| Data provided |
******
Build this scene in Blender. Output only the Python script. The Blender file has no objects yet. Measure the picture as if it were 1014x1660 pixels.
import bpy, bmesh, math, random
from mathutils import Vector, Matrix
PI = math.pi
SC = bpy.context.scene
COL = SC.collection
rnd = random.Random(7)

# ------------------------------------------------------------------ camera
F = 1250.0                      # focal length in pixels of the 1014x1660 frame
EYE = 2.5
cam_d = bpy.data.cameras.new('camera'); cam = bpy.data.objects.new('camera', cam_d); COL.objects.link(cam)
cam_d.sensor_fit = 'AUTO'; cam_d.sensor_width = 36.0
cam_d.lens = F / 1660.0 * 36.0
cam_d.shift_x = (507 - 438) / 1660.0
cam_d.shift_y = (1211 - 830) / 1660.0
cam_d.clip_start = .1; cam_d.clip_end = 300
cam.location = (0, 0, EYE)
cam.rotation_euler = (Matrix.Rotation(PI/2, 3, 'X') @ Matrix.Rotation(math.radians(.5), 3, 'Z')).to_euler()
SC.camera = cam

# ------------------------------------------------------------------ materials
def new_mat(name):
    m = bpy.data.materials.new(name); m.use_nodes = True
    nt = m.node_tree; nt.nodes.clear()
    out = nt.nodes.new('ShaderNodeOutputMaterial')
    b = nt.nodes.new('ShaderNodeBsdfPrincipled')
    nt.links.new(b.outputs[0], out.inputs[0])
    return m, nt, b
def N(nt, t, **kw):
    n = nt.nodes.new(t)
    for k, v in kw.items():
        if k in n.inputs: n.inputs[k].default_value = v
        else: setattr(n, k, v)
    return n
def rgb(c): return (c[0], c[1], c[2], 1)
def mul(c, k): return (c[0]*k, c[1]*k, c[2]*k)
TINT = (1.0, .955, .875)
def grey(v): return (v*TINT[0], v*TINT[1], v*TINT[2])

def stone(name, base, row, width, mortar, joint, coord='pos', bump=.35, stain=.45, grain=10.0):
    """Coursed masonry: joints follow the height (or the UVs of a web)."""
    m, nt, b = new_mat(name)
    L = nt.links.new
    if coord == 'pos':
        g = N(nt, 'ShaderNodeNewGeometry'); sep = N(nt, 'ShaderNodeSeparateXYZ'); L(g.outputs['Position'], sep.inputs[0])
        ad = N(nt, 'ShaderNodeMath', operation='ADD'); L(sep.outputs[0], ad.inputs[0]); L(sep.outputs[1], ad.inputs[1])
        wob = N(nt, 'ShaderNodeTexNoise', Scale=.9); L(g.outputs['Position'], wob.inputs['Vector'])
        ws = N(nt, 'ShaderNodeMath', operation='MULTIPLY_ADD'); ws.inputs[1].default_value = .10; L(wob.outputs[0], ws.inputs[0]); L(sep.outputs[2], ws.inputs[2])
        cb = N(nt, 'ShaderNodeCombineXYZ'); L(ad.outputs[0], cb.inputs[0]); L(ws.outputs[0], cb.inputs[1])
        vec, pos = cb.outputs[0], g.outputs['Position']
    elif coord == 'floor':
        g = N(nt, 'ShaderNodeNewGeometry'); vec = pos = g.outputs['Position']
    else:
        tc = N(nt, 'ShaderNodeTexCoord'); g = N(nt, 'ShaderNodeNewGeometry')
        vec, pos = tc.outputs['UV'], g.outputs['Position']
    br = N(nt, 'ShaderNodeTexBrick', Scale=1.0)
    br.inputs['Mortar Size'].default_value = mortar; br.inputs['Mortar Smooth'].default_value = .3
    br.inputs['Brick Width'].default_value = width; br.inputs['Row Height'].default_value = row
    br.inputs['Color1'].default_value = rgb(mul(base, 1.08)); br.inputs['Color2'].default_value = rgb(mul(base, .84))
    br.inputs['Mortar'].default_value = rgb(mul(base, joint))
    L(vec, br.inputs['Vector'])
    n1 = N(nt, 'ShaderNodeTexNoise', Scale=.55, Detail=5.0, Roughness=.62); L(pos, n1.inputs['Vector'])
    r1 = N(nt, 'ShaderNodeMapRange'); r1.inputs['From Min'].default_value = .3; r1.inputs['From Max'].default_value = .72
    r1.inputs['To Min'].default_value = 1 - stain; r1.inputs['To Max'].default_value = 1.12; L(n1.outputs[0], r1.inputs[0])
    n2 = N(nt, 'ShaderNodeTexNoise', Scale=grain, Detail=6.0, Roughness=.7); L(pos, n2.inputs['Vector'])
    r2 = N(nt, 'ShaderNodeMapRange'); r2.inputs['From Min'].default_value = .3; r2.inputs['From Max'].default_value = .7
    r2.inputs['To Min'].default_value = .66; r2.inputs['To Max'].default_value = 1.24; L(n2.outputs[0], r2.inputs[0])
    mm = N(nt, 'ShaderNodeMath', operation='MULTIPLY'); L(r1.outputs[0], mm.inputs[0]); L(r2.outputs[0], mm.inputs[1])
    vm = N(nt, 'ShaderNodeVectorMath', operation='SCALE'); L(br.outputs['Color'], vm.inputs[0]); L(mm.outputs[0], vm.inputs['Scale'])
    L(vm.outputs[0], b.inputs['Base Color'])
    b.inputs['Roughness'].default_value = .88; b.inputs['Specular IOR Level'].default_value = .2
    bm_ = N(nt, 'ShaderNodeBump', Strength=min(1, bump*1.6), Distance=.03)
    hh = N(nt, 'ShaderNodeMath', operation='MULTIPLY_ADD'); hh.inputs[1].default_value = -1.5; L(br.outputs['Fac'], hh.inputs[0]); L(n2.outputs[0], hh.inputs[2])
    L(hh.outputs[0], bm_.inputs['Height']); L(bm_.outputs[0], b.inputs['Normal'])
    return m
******
| What is required |
Emit the full listing verbatim.

| Finished task |
Build this scene in Blender. Output only the Python script. The Blender file has no objects yet. Measure the picture as if it were 1014x1660 pixels.
import bpy, bmesh, math, random
from mathutils import Vector, Matrix
PI = math.pi
SC = bpy.context.scene
COL = SC.collection
rnd = random.Random(7)

# ------------------------------------------------------------------ camera
F = 1250.0                      # focal length in pixels of the 1014x1660 frame
EYE = 2.5
cam_d = bpy.data.cameras.new('camera'); cam = bpy.data.objects.new('camera', cam_d); COL.objects.link(cam)
cam_d.sensor_fit = 'AUTO'; cam_d.sensor_width = 36.0
cam_d.lens = F / 1660.0 * 36.0
cam_d.shift_x = (507 - 438) / 1660.0
cam_d.shift_y = (1211 - 830) / 1660.0
cam_d.clip_start = .1; cam_d.clip_end = 300
cam.location = (0, 0, EYE)
cam.rotation_euler = (Matrix.Rotation(PI/2, 3, 'X') @ Matrix.Rotation(math.radians(.5), 3, 'Z')).to_euler()
SC.camera = cam

# ------------------------------------------------------------------ materials
def new_mat(name):
    m = bpy.data.materials.new(name); m.use_nodes = True
    nt = m.node_tree; nt.nodes.clear()
    out = nt.nodes.new('ShaderNodeOutputMaterial')
    b = nt.nodes.new('ShaderNodeBsdfPrincipled')
    nt.links.new(b.outputs[0], out.inputs[0])
    return m, nt, b
def N(nt, t, **kw):
    n = nt.nodes.new(t)
    for k, v in kw.items():
        if k in n.inputs: n.inputs[k].default_value = v
        else: setattr(n, k, v)
    return n
def rgb(c): return (c[0], c[1], c[2], 1)
def mul(c, k): return (c[0]*k, c[1]*k, c[2]*k)
TINT = (1.0, .955, .875)
def grey(v): return (v*TINT[0], v*TINT[1], v*TINT[2])

def stone(name, base, row, width, mortar, joint, coord='pos', bump=.35, stain=.45, grain=10.0):
    """Coursed masonry: joints follow the height (or the UVs of a web)."""
    m, nt, b = new_mat(name)
    L = nt.links.new
    if coord == 'pos':
        g = N(nt, 'ShaderNodeNewGeometry'); sep = N(nt, 'ShaderNodeSeparateXYZ'); L(g.outputs['Position'], sep.inputs[0])
        ad = N(nt, 'ShaderNodeMath', operation='ADD'); L(sep.outputs[0], ad.inputs[0]); L(sep.outputs[1], ad.inputs[1])
        wob = N(nt, 'ShaderNodeTexNoise', Scale=.9); L(g.outputs['Position'], wob.inputs['Vector'])
        ws = N(nt, 'ShaderNodeMath', operation='MULTIPLY_ADD'); ws.inputs[1].default_value = .10; L(wob.outputs[0], ws.inputs[0]); L(sep.outputs[2], ws.inputs[2])
        cb = N(nt, 'ShaderNodeCombineXYZ'); L(ad.outputs[0], cb.inputs[0]); L(ws.outputs[0], cb.inputs[1])
        vec, pos = cb.outputs[0], g.outputs['Position']
    elif coord == 'floor':
        g = N(nt, 'ShaderNodeNewGeometry'); vec = pos = g.outputs['Position']
    else:
        tc = N(nt, 'ShaderNodeTexCoord'); g = N(nt, 'ShaderNodeNewGeometry')
        vec, pos = tc.outputs['UV'], g.outputs['Position']
    br = N(nt, 'ShaderNodeTexBrick', Scale=1.0)
    br.inputs['Mortar Size'].default_value = mortar; br.inputs['Mortar Smooth'].default_value = .3
    br.inputs['Brick Width'].default_value = width; br.inputs['Row Height'].default_value = row
    br.inputs['Color1'].default_value = rgb(mul(base, 1.08)); br.inputs['Color2'].default_value = rgb(mul(base, .84))
    br.inputs['Mortar'].default_value = rgb(mul(base, joint))
    L(vec, br.inputs['Vector'])
    n1 = N(nt, 'ShaderNodeTexNoise', Scale=.55, Detail=5.0, Roughness=.62); L(pos, n1.inputs['Vector'])
    r1 = N(nt, 'ShaderNodeMapRange'); r1.inputs['From Min'].default_value = .3; r1.inputs['From Max'].default_value = .72
    r1.inputs['To Min'].default_value = 1 - stain; r1.inputs['To Max'].default_value = 1.12; L(n1.outputs[0], r1.inputs[0])
    n2 = N(nt, 'ShaderNodeTexNoise', Scale=grain, Detail=6.0, Roughness=.7); L(pos, n2.inputs['Vector'])
    r2 = N(nt, 'ShaderNodeMapRange'); r2.inputs['From Min'].default_value = .3; r2.inputs['From Max'].default_value = .7
    r2.inputs['To Min'].default_value = .66; r2.inputs['To Max'].default_value = 1.24; L(n2.outputs[0], r2.inputs[0])
    mm = N(nt, 'ShaderNodeMath', operation='MULTIPLY'); L(r1.outputs[0], mm.inputs[0]); L(r2.outputs[0], mm.inputs[1])
    vm = N(nt, 'ShaderNodeVectorMath', operation='SCALE'); L(br.outputs['Color'], vm.inputs[0]); L(mm.outputs[0], vm.inputs['Scale'])
    L(vm.outputs[0], b.inputs['Base Color'])
    b.inputs['Roughness'].default_value = .88; b.inputs['Specular IOR Level'].default_value = .2
    bm_ = N(nt, 'ShaderNodeBump', Strength=min(1, bump*1.6), Distance=.03)
    hh = N(nt, 'ShaderNodeMath', operation='MULTIPLY_ADD'); hh.inputs[1].default_value = -1.5; L(br.outputs['Fac'], hh.inputs[0]); L(n2.outputs[0], hh.inputs[2])
    L(hh.outputs[0], bm_.inputs['Height']); L(bm_.outputs[0], b.inputs['Normal'])
    return m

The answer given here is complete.